▶ _Exercise_
Quote each line of the material verbatim, without the pictures.
/---
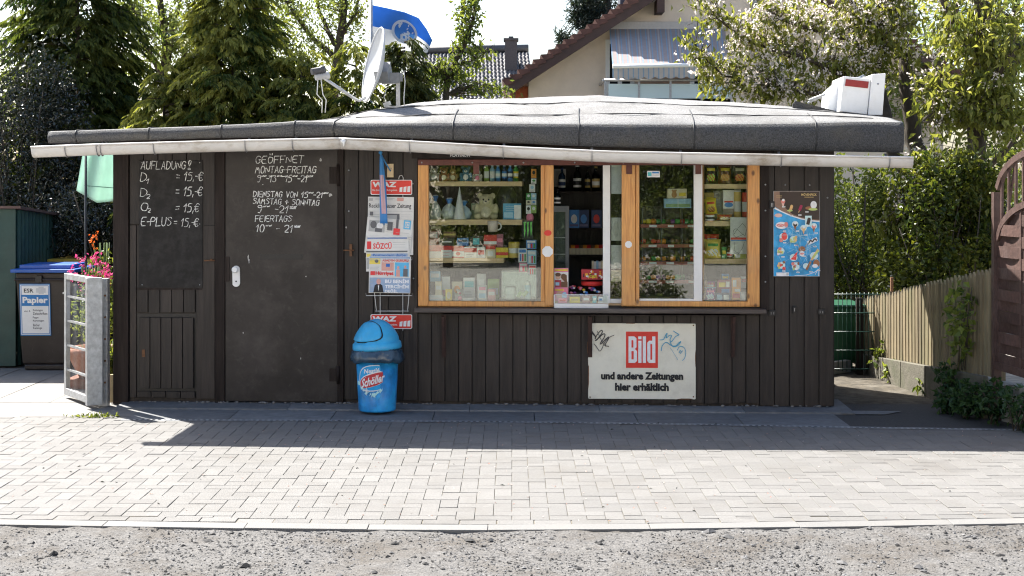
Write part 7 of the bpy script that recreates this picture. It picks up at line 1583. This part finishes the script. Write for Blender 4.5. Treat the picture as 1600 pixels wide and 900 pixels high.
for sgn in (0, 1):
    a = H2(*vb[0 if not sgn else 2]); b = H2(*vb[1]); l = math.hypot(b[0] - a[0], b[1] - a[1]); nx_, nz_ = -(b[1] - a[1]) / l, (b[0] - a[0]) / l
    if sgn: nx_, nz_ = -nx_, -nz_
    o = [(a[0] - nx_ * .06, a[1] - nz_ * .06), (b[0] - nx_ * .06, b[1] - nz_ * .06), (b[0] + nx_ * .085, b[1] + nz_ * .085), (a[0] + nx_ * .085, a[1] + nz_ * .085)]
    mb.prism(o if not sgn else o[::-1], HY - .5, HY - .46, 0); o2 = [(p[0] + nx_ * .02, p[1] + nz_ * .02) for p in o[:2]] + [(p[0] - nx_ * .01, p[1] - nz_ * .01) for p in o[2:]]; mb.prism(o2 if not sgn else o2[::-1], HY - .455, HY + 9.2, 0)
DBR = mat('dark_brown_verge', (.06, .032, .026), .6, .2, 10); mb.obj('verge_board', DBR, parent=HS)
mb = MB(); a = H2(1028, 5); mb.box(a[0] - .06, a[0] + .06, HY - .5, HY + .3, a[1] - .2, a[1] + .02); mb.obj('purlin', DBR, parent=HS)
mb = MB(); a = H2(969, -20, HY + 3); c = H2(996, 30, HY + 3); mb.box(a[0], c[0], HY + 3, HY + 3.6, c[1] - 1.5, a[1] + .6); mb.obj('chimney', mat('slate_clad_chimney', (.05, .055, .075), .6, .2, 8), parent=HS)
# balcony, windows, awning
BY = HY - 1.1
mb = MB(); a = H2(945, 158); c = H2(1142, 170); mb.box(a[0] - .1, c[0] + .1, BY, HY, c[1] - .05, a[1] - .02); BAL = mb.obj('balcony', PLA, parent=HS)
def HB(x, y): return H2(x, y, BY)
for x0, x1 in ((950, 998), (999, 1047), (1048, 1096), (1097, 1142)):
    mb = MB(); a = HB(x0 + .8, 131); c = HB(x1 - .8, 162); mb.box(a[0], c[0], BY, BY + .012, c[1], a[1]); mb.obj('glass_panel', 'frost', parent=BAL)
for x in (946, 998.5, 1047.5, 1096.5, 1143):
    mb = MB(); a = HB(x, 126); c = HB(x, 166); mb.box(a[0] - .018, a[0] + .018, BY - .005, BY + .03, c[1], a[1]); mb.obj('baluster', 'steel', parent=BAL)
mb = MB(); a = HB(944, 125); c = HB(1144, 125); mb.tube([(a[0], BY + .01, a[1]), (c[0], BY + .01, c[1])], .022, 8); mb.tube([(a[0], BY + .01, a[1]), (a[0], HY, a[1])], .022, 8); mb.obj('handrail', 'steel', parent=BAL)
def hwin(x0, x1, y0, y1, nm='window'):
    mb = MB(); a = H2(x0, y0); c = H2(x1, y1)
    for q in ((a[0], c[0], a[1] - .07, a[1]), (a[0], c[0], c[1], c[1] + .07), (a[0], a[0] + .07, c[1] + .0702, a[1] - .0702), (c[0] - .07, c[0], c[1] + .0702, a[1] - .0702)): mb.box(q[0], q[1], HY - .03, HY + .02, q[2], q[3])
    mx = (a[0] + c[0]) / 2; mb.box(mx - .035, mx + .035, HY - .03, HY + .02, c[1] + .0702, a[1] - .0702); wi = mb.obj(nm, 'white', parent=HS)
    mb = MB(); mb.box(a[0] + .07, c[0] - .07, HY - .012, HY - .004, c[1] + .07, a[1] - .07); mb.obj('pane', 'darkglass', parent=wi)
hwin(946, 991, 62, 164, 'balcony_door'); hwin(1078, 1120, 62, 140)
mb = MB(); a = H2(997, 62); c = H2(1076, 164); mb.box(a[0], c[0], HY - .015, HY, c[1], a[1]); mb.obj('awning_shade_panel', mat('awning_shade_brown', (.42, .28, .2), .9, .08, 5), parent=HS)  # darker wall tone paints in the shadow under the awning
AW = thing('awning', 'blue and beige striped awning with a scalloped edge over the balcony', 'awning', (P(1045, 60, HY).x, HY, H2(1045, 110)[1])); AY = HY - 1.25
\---
▶ _Answer to this task_
Write part 7 of the bpy script that recreates this picture. It picks up at line 1583. This part finishes the script. Write for Blender 4.5. Treat the picture as 1600 pixels wide and 900 pixels high.
for sgn in (0, 1):
    a = H2(*vb[0 if not sgn else 2]); b = H2(*vb[1]); l = math.hypot(b[0] - a[0], b[1] - a[1]); nx_, nz_ = -(b[1] - a[1]) / l, (b[0] - a[0]) / l
    if sgn: nx_, nz_ = -nx_, -nz_
    o = [(a[0] - nx_ * .06, a[1] - nz_ * .06), (b[0] - nx_ * .06, b[1] - nz_ * .06), (b[0] + nx_ * .085, b[1] + nz_ * .085), (a[0] + nx_ * .085, a[1] + nz_ * .085)]
    mb.prism(o if not sgn else o[::-1], HY - .5, HY - .46, 0); o2 = [(p[0] + nx_ * .02, p[1] + nz_ * .02) for p in o[:2]] + [(p[0] - nx_ * .01, p[1] - nz_ * .01) for p in o[2:]]; mb.prism(o2 if not sgn else o2[::-1], HY - .455, HY + 9.2, 0)
DBR = mat('dark_brown_verge', (.06, .032, .026), .6, .2, 10); mb.obj('verge_board', DBR, parent=HS)
mb = MB(); a = H2(1028, 5); mb.box(a[0] - .06, a[0] + .06, HY - .5, HY + .3, a[1] - .2, a[1] + .02); mb.obj('purlin', DBR, parent=HS)
mb = MB(); a = H2(969, -20, HY + 3); c = H2(996, 30, HY + 3); mb.box(a[0], c[0], HY + 3, HY + 3.6, c[1] - 1.5, a[1] + .6); mb.obj('chimney', mat('slate_clad_chimney', (.05, .055, .075), .6, .2, 8), parent=HS)
# balcony, windows, awning
BY = HY - 1.1
mb = MB(); a = H2(945, 158); c = H2(1142, 170); mb.box(a[0] - .1, c[0] + .1, BY, HY, c[1] - .05, a[1] - .02); BAL = mb.obj('balcony', PLA, parent=HS)
def HB(x, y): return H2(x, y, BY)
for x0, x1 in ((950, 998), (999, 1047), (1048, 1096), (1097, 1142)):
    mb = MB(); a = HB(x0 + .8, 131); c = HB(x1 - .8, 162); mb.box(a[0], c[0], BY, BY + .012, c[1], a[1]); mb.obj('glass_panel', 'frost', parent=BAL)
for x in (946, 998.5, 1047.5, 1096.5, 1143):
    mb = MB(); a = HB(x, 126); c = HB(x, 166); mb.box(a[0] - .018, a[0] + .018, BY - .005, BY + .03, c[1], a[1]); mb.obj('baluster', 'steel', parent=BAL)
mb = MB(); a = HB(944, 125); c = HB(1144, 125); mb.tube([(a[0], BY + .01, a[1]), (c[0], BY + .01, c[1])], .022, 8); mb.tube([(a[0], BY + .01, a[1]), (a[0], HY, a[1])], .022, 8); mb.obj('handrail', 'steel', parent=BAL)
def hwin(x0, x1, y0, y1, nm='window'):
    mb = MB(); a = H2(x0, y0); c = H2(x1, y1)
    for q in ((a[0], c[0], a[1] - .07, a[1]), (a[0], c[0], c[1], c[1] + .07), (a[0], a[0] + .07, c[1] + .0702, a[1] - .0702), (c[0] - .07, c[0], c[1] + .0702, a[1] - .0702)): mb.box(q[0], q[1], HY - .03, HY + .02, q[2], q[3])
    mx = (a[0] + c[0]) / 2; mb.box(mx - .035, mx + .035, HY - .03, HY + .02, c[1] + .0702, a[1] - .0702); wi = mb.obj(nm, 'white', parent=HS)
    mb = MB(); mb.box(a[0] + .07, c[0] - .07, HY - .012, HY - .004, c[1] + .07, a[1] - .07); mb.obj('pane', 'darkglass', parent=wi)
hwin(946, 991, 62, 164, 'balcony_door'); hwin(1078, 1120, 62, 140)
mb = MB(); a = H2(997, 62); c = H2(1076, 164); mb.box(a[0], c[0], HY - .015, HY, c[1], a[1]); mb.obj('awning_shade_panel', mat('awning_shade_brown', (.42, .28, .2), .9, .08, 5), parent=HS)  # darker wall tone paints in the shadow under the awning
AW = thing('awning', 'blue and beige striped awning with a scalloped edge over the balcony', 'awning', (P(1045, 60, HY).x, HY, H2(1045, 110)[1])); AY = HY - 1.25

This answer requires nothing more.